There is shame in the violence and tyranny of the Wilmington white supremacists, but North Carolina can also draw inspiration from the Fusionist revolution that preceded it. Today’s Carolina Democrats – a different breed from the southern Democrats of a century ago – are consciously building a multi-racial coalition, one that bridges the urban-rural divide, that welcomes everyone into the democratic process.

“We have relied on our diversity to be successful,” Cooper says. “We’re so much better when we’re diverse.”

You don’t have to live in North Carolina to help the good guys win. Cooper spoke on Zoom recently to activist volunteers from across the country, encouraging them to join North Carolinians in phone-banking, texting and sending postcards to voters. For those who prefer to campaign face-to-face, he said, North Carolina is lovely in October.

Campaigns need money too, especially in the closing weeks. But campaigns have a tendency to invest heavily right up to Election Day, then disappear. They spend millions on TV commercials and DC consultants, and pennies on the voters’ communities. I’d rather support organizations that are building democracy year-round, engaging with voters face-to-face, protecting voters’ access at the precinct level, winning races up and down the ballot. For example, here are two North Carolina groups that were the focus of Cooper’s call:

-       Advance Carolina (https://advancecarolina.org/) is an independent, Black-led, organization active in building political and economic power in Black communities across the state. They are doubling down on 30 key races in 25 counties in addition to sending Cheri Beasley to the Senate. The money they raise will help them contact 150,000 voters.

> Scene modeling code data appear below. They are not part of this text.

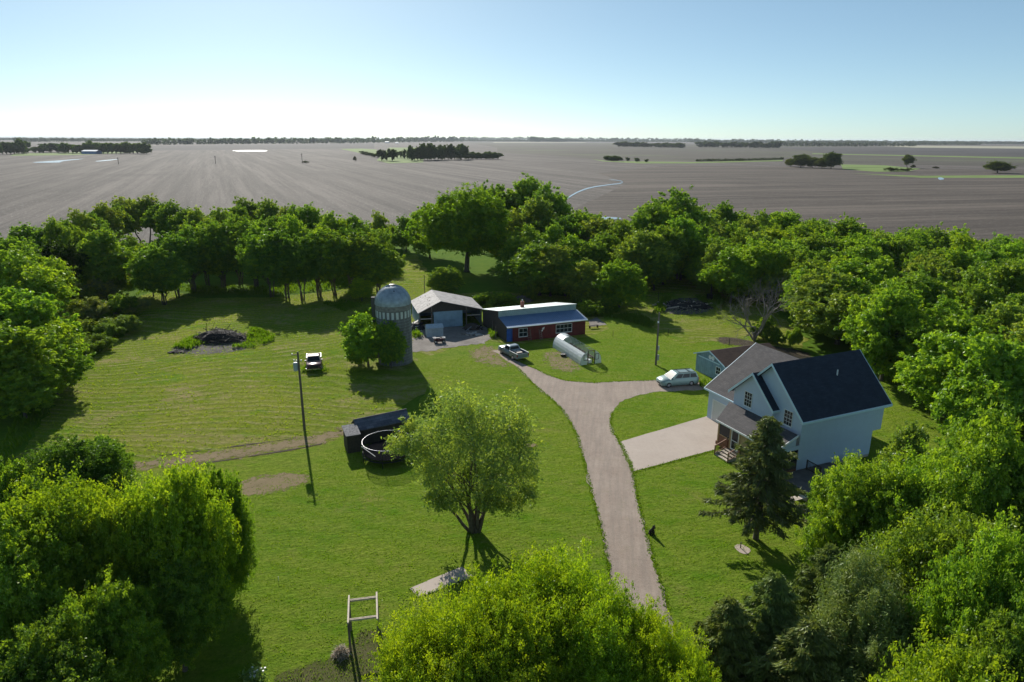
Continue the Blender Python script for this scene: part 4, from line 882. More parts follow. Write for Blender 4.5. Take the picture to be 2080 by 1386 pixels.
# projecting small gable
s, bg, Hg, Heg, hw = .46, 5.85, 8.30, 5.47, 3.05
bl, br_ = bg+hw-.42, bg-hw+.40; zw = Hg-(bg-br_)*(Hg-Heg)/hw-.1; zw2 = Hg-(bl-bg)*(Hg-Heg)/hw-.1
b = MB(); b.poly([(-s, br_, 2.6), (-s, bl, 2.6), (-s, bl, zw2), (-s, bg, Hg-.12), (-s, br_, zw)])
b.poly([(-s, br_, 2.6), (-.003, br_, 2.6), (-.003, br_, zw), (-s, br_, zw)]); b.poly([(-s, bl, 2.6), (3, bl, 2.6), (3, bl, zw2), (-s, bl, zw2)])
b.build('gable_wall', M['siding'], house)
m = roofMB(); x0 = -s-.4
m.slab([(x0, bg, Hg), (x0, bg-hw, Heg), (-.004, bg-hw, Heg), (-.004, bg, Hg)], .16)
m.slab([(x0, bg, Hg), (3.2, bg, Hg), (3.2, bg+hw, Heg), (x0, bg+hw, Heg)], .16)
m.build('gable_roof', M['roof_dark'], house)
t = MB(); rake(t, x0-.003, bg-hw-.02, Heg, bg, Hg, .28); rake(t, x0-.003, bg, Hg, bg+hw+.02, Heg, .28); t.box(x0-.05, bg-hw-.09, Heg-.24, -.02, bg-hw-.005, Heg-.02); t.build('gable_fascia', M['trim'], house)
window(house, (-s, 6.95, 4.55), (0, -1, 0), (0, 0, 1), .95, 1.45, 3, 4)
window(house, (0, 2.15, 4.35), (0, -1, 0), (0, 0, 1), .95, 1.40, 3, 4)
# garage wing
ag, bL, zg, am, zgr = 1.39, 14.34, 3.54, 7.79, 7.93
SG = (zgr-zg)/(am-ag+.4); ab = 2*am-ag
b = MB()
b.poly([(ag, W_, .0), (ag, bL, .0), (ag, bL, zg+.1), (ag, W_, zg+.1)]); b.poly([(ag, bL, 0), (ab, bL, 0), (ab, bL, zg+.1), (am, bL, zgr-.15), (ag, bL, zg+.1)]); b.poly([(ab, W_, 0), (ab, bL, 0), (ab, bL, zg+.1), (ab, W_, zg+.1)])
b.build('garage_wall', M['siding'], house)
m = roofMB(); zc = HR-SL*(W_/2)
acut = ag-.4+(HE+.35-zg)/SG
m.slab([(ag-.4, bL+.3, zg), (ag-.4, W_-.02, zg), (acut, W_-.02, zg+(acut-ag+.4)*SG), (am, W_/2+(HR-zgr)/SL-.1, zgr), (am, bL+.3, zgr)], .16)
m.slab([(am, bL+.3, zgr), (am, W_/2+(HR-zgr)/SL-.1, zgr), (2*am-acut, W_-.02, zg+(acut-ag+.4)*SG), (ab+.4, W_-.02, zg), (ab+.4, bL+.3, zg)], .16)
m.build('garage_roof', M['roof_grey'], house)
t = MB(); t.slab([(ag-.43, bL+.36, zg+.01), (ag-.43, bL+.303, zg+.01), (am, bL+.303, zgr+.01), (am, bL+.36, zgr+.01)], .24); t.slab([(am, bL+.36, zgr+.01), (am, bL+.303, zgr+.01), (ab+.43, bL+.303, zg+.01), (ab+.43, bL+.36, zg+.01)], .24)
t.box(ag-.50, W_+.02, zg-.2, ag-.405, bL+.36, zg-.01); t.build('garage_fascia', M['trim'], house)
gd = MB(); gd.box(ag-.02, 8.9, .03, ag-.002, 13.45, 2.35); gd.build('garage_door', M['garage_door'], house)
t = MB(); t.box(ag-.04, 13.46, 0, ag-.003, 13.62, 2.5); t.box(ag-.04, 8.72, 0, ag-.003, 8.88, 2.5); t.box(ag-.04, 8.88, 2.37, ag-.003, 13.46, 2.5); t.build('garage_door_trim', M['white'], house)
# porch
zt, zb, p_, w1 = 4.14, 3.03, 2.59, 7.81; px0 = -s-p_
m = roofMB(); m.slab([(px0, -.12, zb), (px0, w1, zb), (-s-.004, 9.0, zt), (-s-.004, -.12, zt)], .14); m.build('porch_roof', M['roof_grey'], house)
t = MB(); t.box(px0-.08, -.15, zb-.17, px0-.004, w1+.03, zb+.0); t.slab([(px0-.02, -.18, zb+.01), (px0-.02, -.123, zb+.01), (-s, -.123, zt+.01), (-s, -.18, zt+.01)], .22); t.build('porch_gutter', M['white'], house)
b = MB(); b.poly([(-s-.02, -.02, zt-.14), (px0+.25, -.02, zb), (-s-.02, -.02, zb)]); b.poly([(px0+.28, -.02, zb-.02), (-.01, -.02, zb-.02), (-.01, -.02, zb-.45), (px0+.28, -.02, zb-.45)]); b.build('porch_gable_wall', M['siding'], house)
fx = px0+.3; b = MB(); b.box(fx, .0, .25, -.02, 8.0, .60); b.build('porch_floor', M['wood_red'], house)
posts = [0.05, 1.9, 3.75, 4.75, 6.0, 7.75]
for y in posts: MB().box(fx, y-.07, .6, fx+.14, y+.07, zb-.12).build('post', M['wood_tan'], house)
for y0, y1 in [(.12, 1.83), (1.97, 3.68), (6.07, 7.68)]:
    MB().box(fx+.04, y0, .6, fx+.10, y1, 1.45).build('half_wall', M['wood_red'], house)
    f = MB(); f.box(fx+.01, y0, 1.45, fx+.13, y1, 1.53); f.box(fx+.01, y0, zb-.24, fx+.13, y1, zb-.16); f.box(fx+.03, y0, 1.53, fx+.11, y0+.06, zb-.24); f.box(fx+.03, y1-.06, 1.53, fx+.11, y1, zb-.24); f.build('window_frame', M['wood_tan'], house)
    MB().box(fx+.06, y0+.06, 1.53, fx+.07, y1-.06, zb-.24).build('screen_pane', M['glass'], house)
MB().box(fx+.05, 3.83, .6, fx+.10, 4.67, zb-.2).build('side_panel', M['wood_tan'], house)
d = MB(); d.box(fx+.03, 4.84, .6, fx+.08, 4.94, 2.75); d.box(fx+.03, 5.80, .6, fx+.08, 5.90, 2.75); d.box(fx+.03, 4.94, 2.65, fx+.08, 5.80, 2.75); d.box(fx+.03, 4.94, .6, fx+.08, 5.80, .75); d.box(fx+.03, 4.94, 1.55, fx+.08, 5.80, 1.62); dd = d.build('front_door', M['white'], house)
MB().box(fx+.05, 4.94, .75, fx+.06, 5.80, 2.65).build('pane', M['glass'], dd); MB().box(fx-.02, 4.98, 1.5, fx+.03, 5.01, 1.62).build('handle', M['chrome'], dd)
for x in (-1.9, -1.0):     # screens on the end of the porch
    MB().box(x-.06, -.0, .6, x+.06, .10, zb-.45).build('post', M['wood_dark'], house)
MB().box(fx+.14, .02, .6, -.05, .06, 1.45).build('half_wall', M['wood_dark'], house); MB().box(fx+.14, .03, 1.45, -.05, .05, zb-.45).build('screen_pane', M['glass'], house)
st = MB()
for k in range(4): x = fx-.35*(k+1); z = .60-.14*(k+1)+.05; st.box(x-.02, 4.5, z-.05, x+.33, 6.3, z)
st.box(fx-1.45, 4.46, 0, fx, 4.50, .3); st.box(fx-1.45, 6.30, 0, fx, 6.34, .3)
st.build('steps', M['wood_pale'], house)
for y in (4.45, 6.35):
    h = MB(); h.bar((fx-1.45, y, 0), (fx-1.45, y, 1.05), .09); h.bar((fx, y, .55), (fx, y, 1.5), .09); h.bar((fx-1.45, y, 1.02), (fx, y, 1.50), .09, .05); h.bar((fx-1.45, y, .22), (fx, y, .68), .06, .05)
    for k in range(1, 9): x = fx-1.45+1.45*k/9; z = .22+.46*k/9; h.bar((x, y, z), (x, y, z+.8), .035)
    h.build('railing', M['wood_red'], house)
dk = thing('deck', 'low dark wooden deck against the shaded side of the blue house', 'deck', (HX, HY, 0), HT)
b = MB(); b.box(-2.4, -4.6, .40, 4.2, -.1, .50); b.build('floor', M['deckwood'], dk); b = MB(); b.box(-2.42, -4.62, .05, 4.22, -4.60, .47); b.box(-2.44, -4.6, .05, -2.41, -.1, .47); b.box(4.2, -4.6, .05, 4.23, -.1, .47); b.build('skirt', M['wood_dark'], dk)
h = MB(); h.bar((.9, -.35, .5), (.9, -.35, 1.5), .09); h.bar((.9, -1.9, .5), (.9, -1.9, 1.45), .09); h.bar((.9, -.35, 1.45), (.9, -1.9, 1.45), .09, .05); h.bar((.9, -.35, .62), (.9, -1.9, .62), .06)
for k in range(1, 11): y = -.35-1.55*k/11; h.bar((.9, y, .62), (.9, y, 1.42), .035)
h.build('railing', M['wood_dark'], dk)
h = MB(); h.bar((4.1, -4.5, .5), (4.1, -4.5, 1.5), .09); h.bar((-.5, -4.5, .5), (-.5, -4.5, 1.5), .09); h.build('post', M['wood_tan'], dk)
pl = thing('planter_bench', 'weathered timber bench and planter boxes at the lawn corner of the deck', 'planter', (HX, HY, 0), HT)
b = MB()
for k in range(4): b.box(-4.6, -4.2+.16*k, .42, -2.8, -4.07+.16*k, .47)
for x in (-4.5, -3.0): b.box(x, -4.15, 0, x+.1, -3.65, .42)
b.build('seat', M['wood_pale'], pl)
b = MB(); b.box(-4.9, -5.6, 0, -.8, -5.5, .4); b.box(-4.9, -4.9, 0, -.8, -4.8, .4); b.box(-4.9, -5.5, 0, -4.8, -4.9, .4); b.box(-.9, -5.5, 0, -.8, -4.9, .4); b.build('planter_box', M['wood_grey'], pl); MB().box(-4.79, -5.49, .05, -.91, -4.91, .32).build('soil', M['darkdirt'], pl)
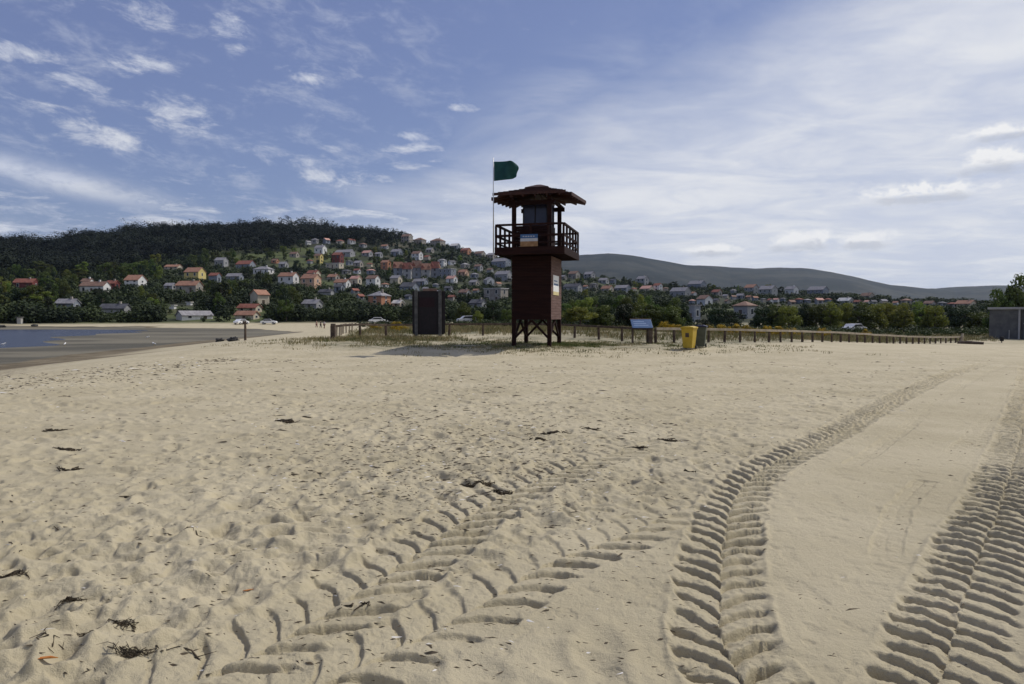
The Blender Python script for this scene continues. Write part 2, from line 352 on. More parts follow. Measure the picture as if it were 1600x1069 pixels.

-       The North Carolina A. Philip Randolph Educational Fund (https://ncapref.org/) is laser-focused on the rural northeast part of the state, one of the densest concentrations of Black voters, who often feel alienated from politics and government at all levels. “We can definitely win in Northeast NC,” said Melvin Montford, president of the organization, but it’s going to take a lot of work.”

You can help both these organizations mobilize rural Black voters in North Carolina, not just this fall but for many elections to come, with a single secure donation to https://secure.actblue.com/donate/get_out_the_vote_in_nc.   

One of the lessons of Reconstruction is that voting rights are the cornerstone of a just democracy. Another is that justice and equality in the South are the business of every American. With so much on the line, America can’t afford to have blue-state voters sitting on the sidelines. North Carolina needs us. So do Pennsylvania, Wisconsin, Ohio, Arizona and Florida. Let’s join them in building a Blue Wave and a better democracy.